В римском обществе постоянно приходится удивляться массе противоречий, встречаемых на каждом шагу. Наука идёт рядом с невежеством; великолепные способности итальянца, развитые образованием, заставляют ещё более сожалеть, что эти прекрасные качества ослабляются, притупляются, даже вовсе уничтожаются беспорядочным образом жизни. Иностранцы охотно слушают эти разговоры, в которых они черпают много полезных сведений. В ресторанах всегда можно встретить множество беллетристов и политиков; уверяют, что они рассуждают о правительстве и его действиях со смелостью, которую полиция никогда не умеряет. Рассказывают даже, что нигде свобода речи не распространена так, как в Риме, но я знаю, что из этих уверений немногому следует верить. Итальянцы в Риме ограничиваются тем, что толкуют о некоторых административных распоряжениях, не касаясь того, что они почтительно называют политической троицей: двора, правительства и Церкви.
Трудно себе представить, какой шум стоит в ресторане дворца Рюсполи; для того чтобы показать свою расторопность, служители громкими криками отвечают на призыв и горланят, докладывая, что заказанное готово.
В Риме во всех общественных местах аббаты заменяют офицеров, гуляя вместо них. В прибавление к общему шуму раздаётся треск посуды, бросаемой на длинный стол; глава дома не заботится особенно о костюме своих прислужников: смотря по сезону, они ходят или в белой куртке, или просто в рубашке; над выручкой висит образ Мадонны, перед которым постоянно теплится лампада.
Широкая дверь ведёт в сад, состоящий из огромных лимонных и лавро-розовых деревьев, — это убежище от летней жары; по вечерам здесь собираются завсегдатаи ресторана и при свете звёзд начинается причудливый итальянский разговор, фантазиями своими напоминающий арабские сказки.
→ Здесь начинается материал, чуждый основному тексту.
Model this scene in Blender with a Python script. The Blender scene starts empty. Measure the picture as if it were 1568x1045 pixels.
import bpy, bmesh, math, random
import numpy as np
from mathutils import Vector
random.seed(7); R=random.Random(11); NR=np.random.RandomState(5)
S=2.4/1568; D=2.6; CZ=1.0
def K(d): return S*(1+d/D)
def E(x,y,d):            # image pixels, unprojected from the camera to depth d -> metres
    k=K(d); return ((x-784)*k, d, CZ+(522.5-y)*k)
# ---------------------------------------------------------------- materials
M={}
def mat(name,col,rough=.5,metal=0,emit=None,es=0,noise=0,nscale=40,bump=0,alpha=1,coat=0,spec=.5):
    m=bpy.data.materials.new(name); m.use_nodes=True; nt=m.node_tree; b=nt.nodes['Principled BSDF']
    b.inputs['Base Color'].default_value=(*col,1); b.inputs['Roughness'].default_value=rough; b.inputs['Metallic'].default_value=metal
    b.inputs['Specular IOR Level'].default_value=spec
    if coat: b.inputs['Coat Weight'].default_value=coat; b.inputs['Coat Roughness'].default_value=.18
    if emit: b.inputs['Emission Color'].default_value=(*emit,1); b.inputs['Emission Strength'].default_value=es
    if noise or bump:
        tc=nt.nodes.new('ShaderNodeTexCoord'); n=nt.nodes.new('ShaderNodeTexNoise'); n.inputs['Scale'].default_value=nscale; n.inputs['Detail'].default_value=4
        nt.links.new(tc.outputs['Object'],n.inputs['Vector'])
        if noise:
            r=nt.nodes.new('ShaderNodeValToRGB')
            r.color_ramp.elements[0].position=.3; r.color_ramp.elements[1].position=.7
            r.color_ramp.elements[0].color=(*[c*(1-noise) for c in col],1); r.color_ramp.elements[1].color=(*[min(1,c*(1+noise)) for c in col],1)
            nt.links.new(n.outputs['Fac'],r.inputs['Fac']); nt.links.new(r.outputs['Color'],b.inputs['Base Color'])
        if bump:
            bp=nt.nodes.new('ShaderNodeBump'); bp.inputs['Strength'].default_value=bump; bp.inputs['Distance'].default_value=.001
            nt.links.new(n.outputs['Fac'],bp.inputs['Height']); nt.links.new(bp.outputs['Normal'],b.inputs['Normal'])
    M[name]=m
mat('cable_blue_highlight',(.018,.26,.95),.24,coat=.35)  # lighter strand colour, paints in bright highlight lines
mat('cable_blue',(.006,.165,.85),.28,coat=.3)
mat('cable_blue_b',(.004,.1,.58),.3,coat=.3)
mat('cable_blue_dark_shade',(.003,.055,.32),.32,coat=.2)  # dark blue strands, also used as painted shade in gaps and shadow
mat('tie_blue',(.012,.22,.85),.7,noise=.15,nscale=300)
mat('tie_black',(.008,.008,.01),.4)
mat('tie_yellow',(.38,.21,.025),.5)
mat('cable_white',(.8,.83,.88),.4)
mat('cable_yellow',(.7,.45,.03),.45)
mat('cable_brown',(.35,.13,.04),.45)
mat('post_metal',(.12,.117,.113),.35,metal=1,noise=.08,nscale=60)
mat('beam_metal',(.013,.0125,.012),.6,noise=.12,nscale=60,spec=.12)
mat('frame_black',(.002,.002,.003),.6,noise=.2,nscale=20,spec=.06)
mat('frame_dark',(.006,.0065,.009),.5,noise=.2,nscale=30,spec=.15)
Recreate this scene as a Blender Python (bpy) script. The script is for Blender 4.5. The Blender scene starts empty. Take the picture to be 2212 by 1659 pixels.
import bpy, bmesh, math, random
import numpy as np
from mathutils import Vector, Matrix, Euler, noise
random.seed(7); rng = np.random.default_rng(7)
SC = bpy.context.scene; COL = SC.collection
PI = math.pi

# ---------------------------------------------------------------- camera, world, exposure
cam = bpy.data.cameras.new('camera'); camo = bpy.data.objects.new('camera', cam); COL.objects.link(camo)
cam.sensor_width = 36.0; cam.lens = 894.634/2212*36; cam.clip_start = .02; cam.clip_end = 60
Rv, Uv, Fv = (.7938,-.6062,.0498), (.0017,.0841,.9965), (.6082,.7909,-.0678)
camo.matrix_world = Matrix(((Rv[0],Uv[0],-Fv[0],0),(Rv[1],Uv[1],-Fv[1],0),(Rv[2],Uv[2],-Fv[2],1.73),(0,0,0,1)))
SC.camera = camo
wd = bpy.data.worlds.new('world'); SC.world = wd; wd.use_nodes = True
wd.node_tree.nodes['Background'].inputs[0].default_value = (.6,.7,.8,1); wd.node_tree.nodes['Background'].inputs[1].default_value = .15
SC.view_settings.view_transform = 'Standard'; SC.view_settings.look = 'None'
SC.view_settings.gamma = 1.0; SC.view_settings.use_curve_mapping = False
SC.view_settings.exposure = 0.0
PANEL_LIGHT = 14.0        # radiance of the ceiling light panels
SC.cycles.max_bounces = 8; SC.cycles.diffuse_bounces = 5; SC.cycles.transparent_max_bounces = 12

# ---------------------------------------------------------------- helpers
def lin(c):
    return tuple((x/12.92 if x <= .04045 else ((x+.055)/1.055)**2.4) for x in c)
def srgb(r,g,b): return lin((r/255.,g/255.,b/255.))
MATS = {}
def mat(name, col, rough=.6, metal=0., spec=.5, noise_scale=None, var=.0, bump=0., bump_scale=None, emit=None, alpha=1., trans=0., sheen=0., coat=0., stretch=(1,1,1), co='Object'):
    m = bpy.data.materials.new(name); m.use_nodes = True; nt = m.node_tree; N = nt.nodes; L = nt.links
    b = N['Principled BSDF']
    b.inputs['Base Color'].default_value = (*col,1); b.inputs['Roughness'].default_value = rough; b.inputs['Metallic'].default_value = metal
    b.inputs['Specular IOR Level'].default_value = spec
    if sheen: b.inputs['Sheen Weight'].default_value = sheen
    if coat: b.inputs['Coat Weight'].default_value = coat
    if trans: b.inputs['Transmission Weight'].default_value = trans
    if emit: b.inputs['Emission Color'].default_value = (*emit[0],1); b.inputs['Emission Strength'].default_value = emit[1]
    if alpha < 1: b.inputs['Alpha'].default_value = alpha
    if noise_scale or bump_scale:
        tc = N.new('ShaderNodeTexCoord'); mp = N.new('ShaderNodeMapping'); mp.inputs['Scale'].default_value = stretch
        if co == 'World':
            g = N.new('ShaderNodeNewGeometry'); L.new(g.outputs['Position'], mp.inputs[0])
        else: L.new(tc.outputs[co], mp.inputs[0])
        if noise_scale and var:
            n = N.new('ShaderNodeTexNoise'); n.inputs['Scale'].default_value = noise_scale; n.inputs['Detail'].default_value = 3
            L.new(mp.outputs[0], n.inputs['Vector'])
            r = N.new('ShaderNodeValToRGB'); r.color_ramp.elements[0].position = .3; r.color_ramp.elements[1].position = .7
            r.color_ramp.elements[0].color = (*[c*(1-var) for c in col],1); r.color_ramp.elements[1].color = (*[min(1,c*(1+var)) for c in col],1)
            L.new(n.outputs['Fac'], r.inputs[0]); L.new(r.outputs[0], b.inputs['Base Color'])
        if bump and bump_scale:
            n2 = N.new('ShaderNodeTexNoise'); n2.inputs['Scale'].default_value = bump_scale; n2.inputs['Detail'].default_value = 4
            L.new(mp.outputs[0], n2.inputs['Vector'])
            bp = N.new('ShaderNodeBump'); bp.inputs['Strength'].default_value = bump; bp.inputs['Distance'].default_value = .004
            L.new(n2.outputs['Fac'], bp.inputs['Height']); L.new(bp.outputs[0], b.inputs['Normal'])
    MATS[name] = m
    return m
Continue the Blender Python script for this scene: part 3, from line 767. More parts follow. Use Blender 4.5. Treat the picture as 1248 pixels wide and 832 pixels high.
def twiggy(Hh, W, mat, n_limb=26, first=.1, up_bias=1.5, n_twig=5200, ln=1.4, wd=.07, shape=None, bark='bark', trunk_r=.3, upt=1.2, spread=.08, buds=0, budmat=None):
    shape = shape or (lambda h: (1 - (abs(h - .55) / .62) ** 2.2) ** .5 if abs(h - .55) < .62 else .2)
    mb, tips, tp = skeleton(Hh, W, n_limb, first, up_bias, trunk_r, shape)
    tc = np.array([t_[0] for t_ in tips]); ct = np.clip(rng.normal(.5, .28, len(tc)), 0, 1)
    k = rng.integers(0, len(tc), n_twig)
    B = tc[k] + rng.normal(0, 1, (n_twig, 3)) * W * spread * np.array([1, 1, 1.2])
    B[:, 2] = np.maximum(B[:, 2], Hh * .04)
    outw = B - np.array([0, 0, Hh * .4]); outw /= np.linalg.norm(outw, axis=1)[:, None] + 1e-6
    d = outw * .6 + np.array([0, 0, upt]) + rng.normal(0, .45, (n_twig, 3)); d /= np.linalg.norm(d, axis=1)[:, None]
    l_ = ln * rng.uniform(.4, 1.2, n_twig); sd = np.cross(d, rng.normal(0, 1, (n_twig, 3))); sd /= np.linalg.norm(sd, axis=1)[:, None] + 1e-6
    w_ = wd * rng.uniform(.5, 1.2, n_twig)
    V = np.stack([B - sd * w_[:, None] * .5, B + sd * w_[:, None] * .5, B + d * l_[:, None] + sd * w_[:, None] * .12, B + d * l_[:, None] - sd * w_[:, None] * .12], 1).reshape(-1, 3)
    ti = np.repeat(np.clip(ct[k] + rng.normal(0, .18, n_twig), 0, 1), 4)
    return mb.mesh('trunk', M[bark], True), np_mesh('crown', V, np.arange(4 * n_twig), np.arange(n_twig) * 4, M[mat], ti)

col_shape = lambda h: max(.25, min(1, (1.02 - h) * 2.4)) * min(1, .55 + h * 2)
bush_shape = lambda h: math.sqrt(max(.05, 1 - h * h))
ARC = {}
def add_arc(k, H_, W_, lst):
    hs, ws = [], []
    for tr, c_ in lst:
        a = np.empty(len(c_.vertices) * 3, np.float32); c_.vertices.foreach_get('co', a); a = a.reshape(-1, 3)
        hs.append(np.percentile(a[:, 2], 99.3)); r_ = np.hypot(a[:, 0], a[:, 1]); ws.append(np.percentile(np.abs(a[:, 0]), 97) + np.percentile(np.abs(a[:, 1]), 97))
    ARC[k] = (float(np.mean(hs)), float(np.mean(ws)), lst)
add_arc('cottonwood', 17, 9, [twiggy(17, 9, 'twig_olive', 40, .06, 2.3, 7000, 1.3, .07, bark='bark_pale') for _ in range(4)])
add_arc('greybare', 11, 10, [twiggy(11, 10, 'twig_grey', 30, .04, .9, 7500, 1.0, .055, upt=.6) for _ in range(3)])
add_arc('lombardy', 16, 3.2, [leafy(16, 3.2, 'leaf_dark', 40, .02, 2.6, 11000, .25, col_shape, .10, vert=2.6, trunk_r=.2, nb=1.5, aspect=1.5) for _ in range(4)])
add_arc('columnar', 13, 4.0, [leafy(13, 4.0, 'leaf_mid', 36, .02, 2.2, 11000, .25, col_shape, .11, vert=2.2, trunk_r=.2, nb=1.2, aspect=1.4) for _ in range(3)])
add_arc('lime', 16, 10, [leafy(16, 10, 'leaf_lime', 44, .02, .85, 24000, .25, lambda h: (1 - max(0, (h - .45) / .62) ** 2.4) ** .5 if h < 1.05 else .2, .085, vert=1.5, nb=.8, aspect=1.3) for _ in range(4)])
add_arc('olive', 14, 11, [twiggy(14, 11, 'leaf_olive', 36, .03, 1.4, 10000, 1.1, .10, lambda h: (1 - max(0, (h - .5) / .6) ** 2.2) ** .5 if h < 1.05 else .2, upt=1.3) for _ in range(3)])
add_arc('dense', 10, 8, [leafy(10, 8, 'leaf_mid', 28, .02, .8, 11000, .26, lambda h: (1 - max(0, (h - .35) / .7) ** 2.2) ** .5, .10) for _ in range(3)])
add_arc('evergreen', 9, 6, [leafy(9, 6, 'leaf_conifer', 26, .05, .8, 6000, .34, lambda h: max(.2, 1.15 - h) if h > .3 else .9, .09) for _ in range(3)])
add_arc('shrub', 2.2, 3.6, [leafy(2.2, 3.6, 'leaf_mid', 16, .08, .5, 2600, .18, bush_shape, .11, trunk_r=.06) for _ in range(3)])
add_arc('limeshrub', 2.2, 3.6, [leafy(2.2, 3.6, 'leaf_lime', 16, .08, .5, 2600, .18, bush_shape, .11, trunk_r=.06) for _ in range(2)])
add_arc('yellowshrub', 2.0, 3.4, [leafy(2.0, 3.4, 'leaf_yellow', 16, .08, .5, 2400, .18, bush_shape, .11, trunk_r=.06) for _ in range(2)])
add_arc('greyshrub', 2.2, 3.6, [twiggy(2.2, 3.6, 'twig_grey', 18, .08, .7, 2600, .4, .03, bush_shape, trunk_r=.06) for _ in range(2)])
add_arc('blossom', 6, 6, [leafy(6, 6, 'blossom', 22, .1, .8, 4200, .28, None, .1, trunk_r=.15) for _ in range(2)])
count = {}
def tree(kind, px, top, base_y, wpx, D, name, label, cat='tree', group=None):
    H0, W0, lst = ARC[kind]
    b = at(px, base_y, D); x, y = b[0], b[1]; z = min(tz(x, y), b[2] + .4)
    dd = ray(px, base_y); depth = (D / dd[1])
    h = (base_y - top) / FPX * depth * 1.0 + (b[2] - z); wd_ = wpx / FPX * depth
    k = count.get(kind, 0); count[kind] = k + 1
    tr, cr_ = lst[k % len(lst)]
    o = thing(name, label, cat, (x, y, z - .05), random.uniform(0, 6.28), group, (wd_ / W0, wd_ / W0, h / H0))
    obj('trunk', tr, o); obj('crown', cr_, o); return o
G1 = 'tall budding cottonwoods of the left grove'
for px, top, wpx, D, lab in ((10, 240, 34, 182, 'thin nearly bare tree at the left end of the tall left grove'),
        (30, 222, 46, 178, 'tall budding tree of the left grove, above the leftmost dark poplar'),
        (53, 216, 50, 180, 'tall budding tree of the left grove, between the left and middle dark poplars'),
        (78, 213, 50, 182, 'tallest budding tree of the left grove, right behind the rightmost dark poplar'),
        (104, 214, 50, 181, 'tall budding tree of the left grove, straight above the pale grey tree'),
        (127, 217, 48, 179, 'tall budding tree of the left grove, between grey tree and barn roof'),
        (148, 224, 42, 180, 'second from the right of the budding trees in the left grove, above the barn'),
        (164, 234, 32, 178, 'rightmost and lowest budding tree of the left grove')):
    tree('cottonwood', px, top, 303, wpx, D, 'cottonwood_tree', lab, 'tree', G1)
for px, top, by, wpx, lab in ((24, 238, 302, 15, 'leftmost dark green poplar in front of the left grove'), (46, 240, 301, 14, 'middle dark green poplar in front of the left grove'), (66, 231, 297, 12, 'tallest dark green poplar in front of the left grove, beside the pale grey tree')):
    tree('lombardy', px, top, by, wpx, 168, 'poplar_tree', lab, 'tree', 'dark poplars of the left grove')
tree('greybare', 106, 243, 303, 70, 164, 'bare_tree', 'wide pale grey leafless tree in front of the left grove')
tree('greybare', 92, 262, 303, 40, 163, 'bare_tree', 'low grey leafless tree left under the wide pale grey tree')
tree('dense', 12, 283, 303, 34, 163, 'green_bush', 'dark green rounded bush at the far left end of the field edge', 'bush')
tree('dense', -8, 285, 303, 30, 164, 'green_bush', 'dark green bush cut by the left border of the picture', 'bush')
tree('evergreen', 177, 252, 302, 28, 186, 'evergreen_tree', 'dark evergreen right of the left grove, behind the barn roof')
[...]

Я вошла в этот ресторан после спектакля и вряд ли сумею описать бурные сцены, которых я была свидетельницей. В это время две знаменитые певицы, которых я назову Жеоржиной и Фаустиной, оспаривали пальму первенства в общественном мнении.
Одна была из Мадридского театра, другая из театра Сан-Карло в Неаполе, и каждой из них явно покровительствовали посланники, испанский и неаполитанский. Об их таланте спорили с остервенением, и все римские дилетанты разделились на два лагеря: испанцев и итальянцев; каждая партия исчисляла с энтузиазмом, сколько раз их оглушительные рукоплескания с криками fora вызвали la sua diva. Другие, не менее восторженные в исчислении триумфов своего идола, говорили, с какой грацией она кланяется, как прижимает руку к сердцу и посылает воздушные поцелуи в ложи и в lа platea — партер. Актёры в Италии, и в особенности в Риме, имеют обыкновение выражать свою признательность: когда им аплодируют, они прерывают роль, кланяются и затем снова входят в положение изображаемого лица. В этой перестрелке вечерних толков не забыли также упомянуть о двойном дожде сонетов и букетов, летевших из лож на сцену. Затем отправились под окна обеих артисток исполнять им вокальные и инструментальные серенады. На другой день узнали, что каждая партия приобрела себе сторонников; одни кричали: viva Italia! Другие: viva Spagna! Эти восклицания раздавались во всех кварталах, их повторяло отдалённое эхо, и одно время казалось, что это соревнование испанцев и итальянцев может нарушить общественное спокойствие. Но народ, которому нравились эти серенады, нашёл, что они кончились слишком скоро. Разногласия по поводу искусства и артистов часто встречаются во всех городах Италии.
В Риме только аристократия имеет доступ в светское общество; остальное население спешит в театр, где сглаживается это различие каст, вносящее разлад в общественные отношения. Римская апатия, о которой так много говорили, только кажущаяся, она похожа на плохо привязанную маску, всегда готовую упасть. Римское хладнокровие только поверхностно: в театре оно исчезает, уступая место сильнейшим демонстрациям. Меня чрезвычайно удивляло, когда я вечером, в опере, слышала те же воззвания к артистам, с какими утром обращались к Мадонне.
Бенефисы любимых артистов, в особенности певиц, отличаются великолепием и щедростью, доходящей до расточительности. Эти представления получают название serate; примадонна, в честь которой они даются, стоит обыкновенно в перистиле театра в костюме, соответствующем её роли. Cavalieri кладут свои подарки на серебряное блюдо, стоящее на столе, покрытом красным бархатом; часто они снимают с себя драгоценности, бросая их в виде приношения. Театр во время представления бывает ослепительно освещён: перед каждой ложей горят свечи в двойных канделябрах, и это придаёт зале магический вид. Если от этих аристократических увеселений мы перейдём к плебейским, то и там найдём те же привычки роскоши, чванства и расточительности.